Monday, August 12, 2019

Permanent Record - Mary H.K. Choi

My rating: ⭐⭐⭐⭐⭐

From the cover:

"After a year of college, Pablo is working at his local twenty-four-hour deli, selling overpriced snacks to brownstone yuppies. He’s dodging calls from the student loan office and he has no idea what his next move is.

Leanna Smart’s life so far has been nothing but success. Age eight: Disney Mouseketeer; Age fifteen: first #1 single on the US pop chart; Age seventeen, *tenth* #1 single; and now, at age nineteen…life is a queasy blur of private planes, weird hotel rooms, and strangers asking for selfies on the street.

When Leanna and Pab randomly meet at 4:00 a.m. in the middle of a snowstorm in Brooklyn, they both know they can’t be together forever. So, they keep things on the down-low and off Instagram for as long as they can. But it takes about three seconds before the world finds out…"


Pre-read thoughts: I loved Emergency Contact so much that, although after I read it I promised a review would come after a second read, I have no read it four times and still can't find the words to explain how beautiful and perfect it is, so I never delivered on that review promise. All of this to say...I was pretty thrilled to get an ARC of Mary H.K. Choi's second book. My fingers are crossed that I love it as much as even more than I loved Emergency Contact.

Alright. I loved this book, but I do have to clarify one thing before we get into things. If you read Emergency Contact and were expecting another dual-narrator story, delete that preconceived notion from your head. Kinda seems from the description like we'll be rotating back and forth between Pablo and Leanna, but nope. It's all Pab. Nothing wrong with that, just putting it out there for anyone who shared my expectations.

Now, on to actual review-y things!
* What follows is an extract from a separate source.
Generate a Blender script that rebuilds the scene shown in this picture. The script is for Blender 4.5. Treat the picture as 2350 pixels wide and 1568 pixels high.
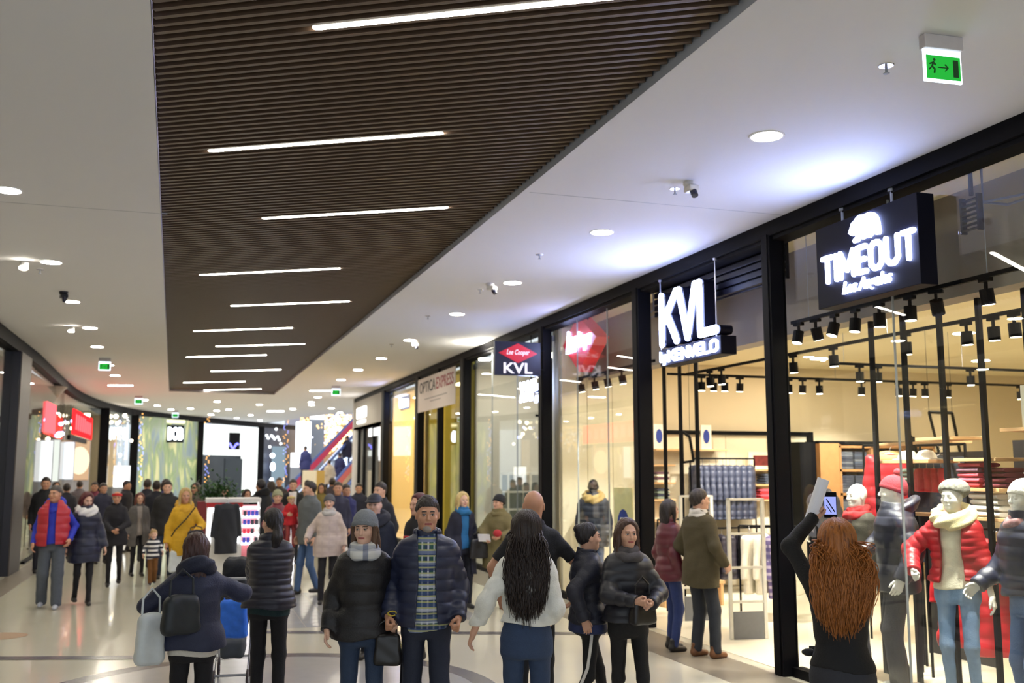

The cover blurb makes it sound like Pablo and Leanna start dating, their spot gets blown, and then the book is about them navigating the fallout. Not the case, and honestly I think what actually happens is so much better than what I expected based on the description. Pablo is working nights at a bodega health food store after taking out a bunch of student loans, signing up for multiple credit cards, and then flunking out of NYU. In the middle of what promised to be an uneventful shift, Leanna stumbles in, severely under-dressed for the sub-zero weather and looking for a middle-of-the-night snowstorm snack. The two fall into an easy exchange, and shortly after realizing that he kind of has a thing for this mysterious, clearly half-frozen stranger, he also realizes that holy shit...she's a super famous pop star. And there goes that starry-eyed dream.

Until she comes back. It's obvious that they have a connection, but it's also immediately apparent that the two lead very different lives. Leanna jets from place to place, chauffeured in private cars, flying in private plans, to manage her vast media empire. Pablo is actively dodging calls from collection agencies and refuses to open his mail to avoid confronting the massive mountain of debt he is being buried under. Leanna knows exactly what she wants from life and is hustling to get it. Pablo hesitates to make firm plans with his little brother, let alone come up with a longterm plan for his life. Can their burgeoning relationship survive their differences? And is this new relationship even what Pablo should focus on when, if it isn't to answer a phone call or respond to a text from Lee, he can't even find a reason to get out of bed most mornings?

At first blush, this seems like a sweet doomed-romance novel about an A-lister and a kid just scraping by, which I was into because in case it wasn't clear, I love Mary H.K. Choi. If she hadn't written this, though, being honest? I probably would have passed this up. Been there, done that. Nothing new. And that's why I had to point out earlier that this book is so much better than the description makes it sound! There's so much happening here. It isn't just Pablo falling in deep with Lee and trying to avoid public scrutiny, it's Pablo struggling to manage his relationships with his roommates, his parents, and his younger brother. Drowning in the expectations of others while feeling too frozen and buried to do anything or even begin to evaluate his own expectations. It's such a frank look at the weight and expectations put on young people, on the massive hole you can wake up one day and find yourself dug into because you were expected to make all these huge decisions and you didn't know what to do. This review is getting wordy as hell, but I swear it isn't enough to convey my love of this book and the perfection Mary Choi has created. I honestly don't know how she managed to build so many vibrant characters up in so short a time, but if you don't immediately fall in love with Rain, Tice, the Kims, and everyone else I don't know what's wrong with you. Permanent Record is perfection, from the first page to the last.